4/19/2006

Consumer Brandon

Posted by Brandon |

I don't mean to make my blog all Paul Davidson, all the time. But I have been reading his book Consumer Joe lately and it has hit too close to home for me. I basically have the same job as all of the corporate lackey customer relations specialists that so generically respond to his outrageous questions, and this book makes me sad for my semi-chosen profession (or temporary time filler, as I like to refer to it).

Why does public relations and customer service have to be so boring? Whenever I receive comments and questions like David Paulson's I can't help but get creative and a little crazy right back at them. Sometimes it is the only way to respond to the crazies like Consumer Joe and have them understand what you are talking about.

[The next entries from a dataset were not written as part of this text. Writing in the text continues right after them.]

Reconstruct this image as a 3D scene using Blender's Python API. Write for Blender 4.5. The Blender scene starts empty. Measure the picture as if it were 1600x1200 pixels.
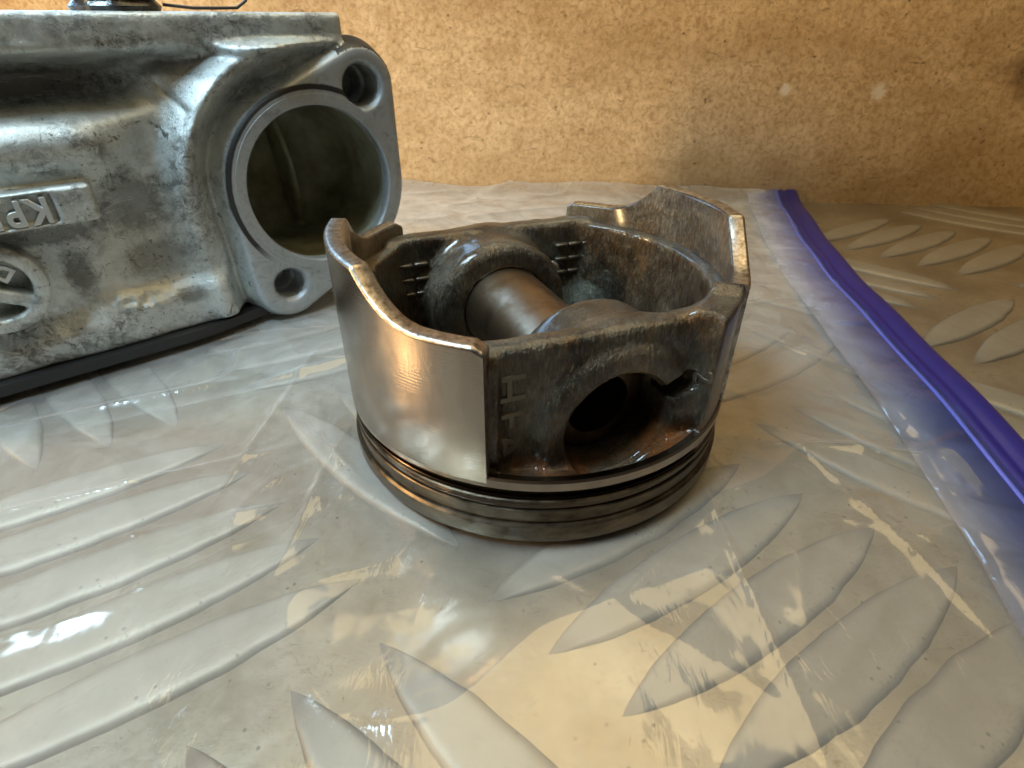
import bpy, bmesh, math, random
import numpy as np
from mathutils import Matrix, Vector, noise as mnoise

scene = bpy.context.scene
R = math.radians
S = 0.001                                  # everything is authored in millimetres

# ------------------------------------------------------------------ camera
cam_d = bpy.data.cameras.new('camera')
cam = bpy.data.objects.new('camera', cam_d)
scene.collection.objects.link(cam)
scene.camera = cam
PITCH, ROLL = 0.5775158, 0.0032707
fw = Vector((0, math.cos(PITCH), -math.sin(PITCH)))
rt = Vector((1, 0, 0)); up = rt.cross(fw)
rt, up = rt*math.cos(ROLL) + up*math.sin(ROLL), up*math.cos(ROLL) - rt*math.sin(ROLL)
M4 = Matrix((rt, up, -fw)).transposed().to_4x4()
M4.translation = Vector((-5.16, -108.18, 79.3))*S
cam.matrix_world = M4
cam_d.sensor_width = 36; cam_d.lens = 880/1600*36
cam_d.clip_start = 0.002; cam_d.clip_end = 10
cam_d.dof.use_dof = True
cam_d.dof.focus_distance = 0.112
cam_d.dof.aperture_fstop = 36

# ------------------------------------------------------------------ light
world = bpy.data.worlds.new('World'); scene.world = world
world.use_nodes = True
wn = world.node_tree
bg = wn.nodes['Background']
# the room: warm and pale above and beyond the bench, dim where the photographer stands
tcw = wn.nodes.new('ShaderNodeTexCoord'); sxw = wn.nodes.new('ShaderNodeSeparateXYZ'); wn.links.new(tcw.outputs['Generated'], sxw.inputs[0])
mw = wn.nodes.new('ShaderNodeMath'); mw.operation = 'MULTIPLY_ADD'; wn.links.new(sxw.outputs[1], mw.inputs[0]); mw.inputs[1].default_value = 0.5
aw = wn.nodes.new('ShaderNodeMath'); aw.operation = 'MULTIPLY_ADD'; wn.links.new(sxw.outputs[2], aw.inputs[0]); aw.inputs[1].default_value = 0.35; aw.inputs[2].default_value = 0.4
wn.links.new(aw.outputs[0], mw.inputs[2])
rw = wn.nodes.new('ShaderNodeValToRGB'); wn.links.new(mw.outputs[0], rw.inputs[0])
rw.color_ramp.elements[0].position = 0.1; rw.color_ramp.elements[0].color = (0.05, 0.045, 0.04, 1)
rw.color_ramp.elements[1].position = 0.95; rw.color_ramp.elements[1].color = (0.60, 0.50, 0.35, 1)
wn.links.new(rw.outputs[0], bg.inputs[0])
bg.inputs[1].default_value = 0.30

def area(name, loc, target, size, size_y, power, color):
    l = bpy.data.lights.new(name, 'AREA'); l.shape = 'RECTANGLE'
    l.size = size*S; l.size_y = size_y*S; l.energy = power; l.color = color
    o = bpy.data.objects.new(name, l); scene.collection.objects.link(o)
    o.location = Vector(loc)*S
    o.rotation_euler = (Vector(target)-Vector(loc)).to_track_quat('-Z', 'Y').to_euler()
    return o
# broad warm workshop ceiling lamp above and a little behind the piston
area('ceiling_lamp', (110, 95, 560), (30, 40, 0), 640, 380, 2.0, (1.0, 0.75, 0.37))
# cool daylight from a window beyond the board, back left
area('window_light', (-420, 430, 320), (-60, 40, 20), 400, 240, 3.0, (0.36, 0.64, 1.0))
# warm bench lamp to the left (the gold streak on the skirt)
area('bench_lamp', (-520, -150, 185), (-10, -10, 20), 44, 220, 3.4, (1.0, 0.66, 0.30))
# cool strip lamp overhead in front (highlights along the casting)
sl_ = area('strip_lamp', (-250, -80, 440), (-115, 25, 20), 300, 110, 0.66, (0.60, 0.84, 1.0)); sl_.data.spread = R(56)

scene.view_settings.view_transform = 'Standard'
scene.view_settings.look = 'None'
scene.view_settings.exposure = 0.0
scene.view_settings.gamma = 1.0
scene.render.engine = 'CYCLES'
scene.cycles.max_bounces = 10
scene.cycles.transparent_max_bounces = 12
scene.cycles.sample_clamp_indirect = 6

# ------------------------------------------------------------------ helpers
def link(o, parent=None):
    scene.collection.objects.link(o)
    if parent is not None: o.parent = parent
    return o

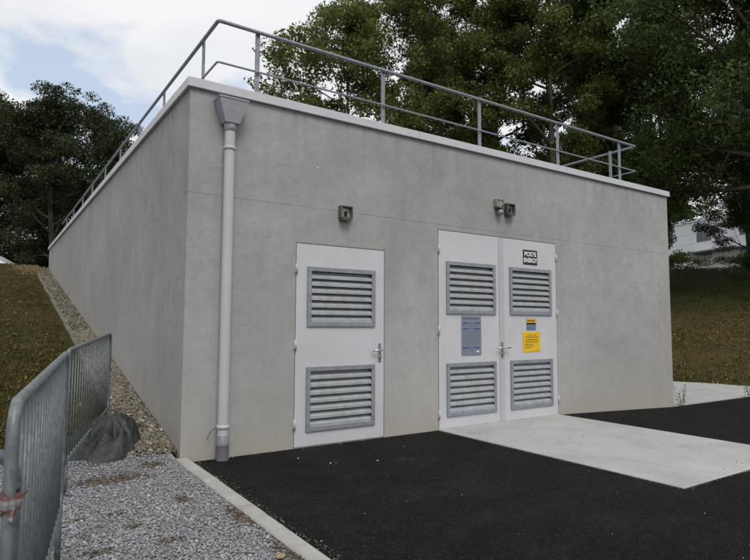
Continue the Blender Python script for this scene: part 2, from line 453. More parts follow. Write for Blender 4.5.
def hfun(x, y):
    x = np.asarray(x, float); y = np.asarray(y, float)
    t = sstep(0.5, 8.9, x)
    back = h_left(x, y)*(1-t)+h_right(x, y)*t
    fr = np.where(x > 0, h_front(x, y), h_left(x, y))
    rt = h_right(x, y)
    o = np.where((y > 0) & (x <= 8.97), back, np.where(x > 8.97, rt, fr))
    return np.where((y > 0) & (x <= 0), h_left(x, y), o)

def axis(fine0, fine1, step, ext, lo, hi):
    a = list(np.arange(fine0, fine1+1e-6, step)); s = step; v = a[-1]
    while v < hi: s *= ext; v = min(v+s, hi); a.append(v)
    s = step; v = a[0]
    while v > lo: s *= ext; v = max(v-s, lo); a.insert(0, v)
    return np.array(a)
gx = axis(-3, 3, 0.2, 1.06, -400, 500); gy = axis(-2, 18, 0.2, 1.06, -300, 600)
gx = np.unique(np.concatenate([gx, [0.0, 8.97, 9.2, 13.4]])); gy = np.unique(np.concatenate([gy, [0.0]]))
X, Y = np.meshgrid(gx, gy)
Z = hfun(X, Y)
# undulation outside the built surfaces, ground tucked under the paved ones
pavemask = ((Y < 0.22) & (X < 13.3) & (X > -7)) | ((X > 8) & (X < 14.5) & (Y < 3.2))
nz = np.array([mnoise.noise(Vector((x*0.35, y*0.35, 3.1))) for x, y in zip(X.ravel(), Y.ravel())]).reshape(X.shape)
nz2 = np.array([mnoise.noise(Vector((x*1.7, y*1.7, 9.1))) for x, y in zip(X.ravel(), Y.ravel())]).reshape(X.shape)
near_wall = ((X > -0.55) & (X < 9))
Z = Z+np.where(pavemask | near_wall, 0, nz*0.06+nz2*0.025)
Z = np.where(pavemask, Z-0.06, Z)
nyy, nxx = X.shape
verts = np.stack([X.ravel(), Y.ravel(), Z.ravel()], 1)
idx = np.arange(nyy*nxx).reshape(nyy, nxx)
faces = np.stack([idx[:-1, :-1].ravel(), idx[:-1, 1:].ravel(), idx[1:, 1:].ravel(), idx[1:, :-1].ravel()], 1)
def np_mesh(name, v, f, smooth=False):
    me = bpy.data.meshes.new(name)
    v = np.asarray(v, np.float32); f = np.asarray(f, np.int32); k = f.shape[1]
    me.vertices.add(len(v)); me.vertices.foreach_set('co', v.ravel())
    me.loops.add(f.size); me.loops.foreach_set('vertex_index', f.ravel())
    me.polygons.add(len(f)); me.polygons.foreach_set('loop_start', np.arange(0, f.size, k, dtype=np.int32))
    me.polygons.foreach_set('loop_total', np.full(len(f), k, np.int32))
    if smooth: me.polygons.foreach_set('use_smooth', np.ones(len(f), bool))
    me.update(calc_edges=True); me.validate()
    return me
tag(link('ground', np_mesh('ground', verts, faces, True), M_ground), kind='structure')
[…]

Sometimes I do it unsolicited. The other day I told a big long story in an email to a customer about how a truck containing some of our backordered item was hijacked en route to our warehouse and that the products were being held for ransom. I also responded to another customer's question explaining that magical pixies applied their free coffee to their order between the time they placed the order and when we shipped it.

At Archie McPhee I would come across old orders in the computer complete with page long letters addressed to customers regarding problems with their order that read more like dungeons and dragons stories, fairy tales or twisted history books. I'm sure that Archie customers appreciated these stories more than anybody, but ever since then I have incorporated stories like those into my correspondence with customers. I was a little afraid that my yuppie coffee drinkers wouldn't appreciate my humor, but so far, the reaction has been great and I plan to continue with this style from here on out.

Telling terrible stories and being a goofball is just who I am and it occasionally translates into my work. I think a personal response, no matter how looney tunes it is goes a long ways. It doesn't really matter what you say in an email to a customer, just as long as you eventually truthfully address their concerns and make everything right by them.

I don't know how the customer service reps in Paul's book could bear to do their jobs in such a uniform, dull way or how they think that it is good customer service to do so (and customer service has suffered massively over the past few years because of it, but that is a subject for a whole other post).

People are crazy, and if you are going to try to relate to them, you have to be just as crazy, if not crazier. Isn't that the dictionary definition of the term "customer relations"?